A 19-year-old from Pennsylvania has been charged with criminal and civil fraud, after his October 9 arrest for allegedly hijacking an investor's brokerage account and making unauthorized stock trades in July, federal officials announced.
Van Dinh of Phoenixville is believe to have pulled it off after giving the unsuspecting investor what the government called a purported stock charting tool which included a Trojan horse program that let Dinh take control of the investor's computer, according to Agence France Presse.
If he's convicted, Dinh could be looking at up to 20 years behind bars on the fraud charges and 10 years for the computer crime charges, not to mention up to one million dollars in fines, AFP said. Investigators tracked him down despite his use of online aliases
"This case should be a reminder to Internet users," said Boston-based U.S. Attorney Michael Sullivan to AFP, "that every time they open an e-mail from an unknown sender it is as if they are opening the front door of their house to a stranger."

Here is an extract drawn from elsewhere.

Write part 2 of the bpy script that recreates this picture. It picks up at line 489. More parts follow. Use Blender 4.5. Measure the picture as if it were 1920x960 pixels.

The Securities and Exchange Commission said they had never before seen this kind of case, which involved what court documents called Dinh sending an e-mail in July inviting users of an Internet stock discussion forum to test a charting tool – which they didn't know was really a keystroke logger called "The Beast," and which let Dinh monitor users who downloaded the "tool" remotely. He got the login and password for his victim's TD Waterhouse online brokerage account and went from there, according to the documents.
Dinh himself owned "a large number of options" to buy Cisco Systems shares at "far above the current price, making them worthless," the SEC told reporters, and keeping them worthless if the stock stayed above $15. He allegedly hacked into the trading account to put in a buy order for the options so he could pocket the money and put worthless options into the trader's pocket.